Rigging the local elections was of no use for the Islamist regime of Erdogan: protests continue and even grow every other week.
This year's May Day had an obvious global epicenter at Istanbul and other Turkish cities, with major clashes, which have by now become almost routine in every single demonstration, as the dictatorship does not tolerate any form of protest.
The recent mining catastrophe of Soma, that killed almost 500 workers, has become yet another rally point for all those demanding a regime change in the Eurasian state. The worker unions KESK and DISK have been organizing all sort of rallies and strikes, which have regularly resulted in clashes with a police determined not to allow a single space for protest but obviously not powerful enough to control a citizenry that is up to the eyebrows.
It's not an accident, it's murder! chanted the many thousands who marched by Istanbul this Thursday.

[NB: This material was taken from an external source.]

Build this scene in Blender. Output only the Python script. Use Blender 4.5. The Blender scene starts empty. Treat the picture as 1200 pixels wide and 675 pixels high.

Similar demos took place in Izmir and Ankara.
Meanwhile the regime continues its struggle for popularity by personally beating citizens (as did one of Erdogan's ministers this week) or reciting idiotic and unacceptable discourses like the one by Erdogan himself who claimed that such a major catastrophe is "something normal" and "inevitable".
He could have well said: slaves' lives are for their masters' profit and would sound exactly the same.
In the mine of Soma, where 6500 workers labored, there was just a single and very small refuge (5 m², the size of my kitchen), which was useless to save the lives of the miners.
But I'll tell you what Erdogan is thinking: security measures are expensive, workers' lives are not.
80 miners die on average each year in accidents through the Turkish state.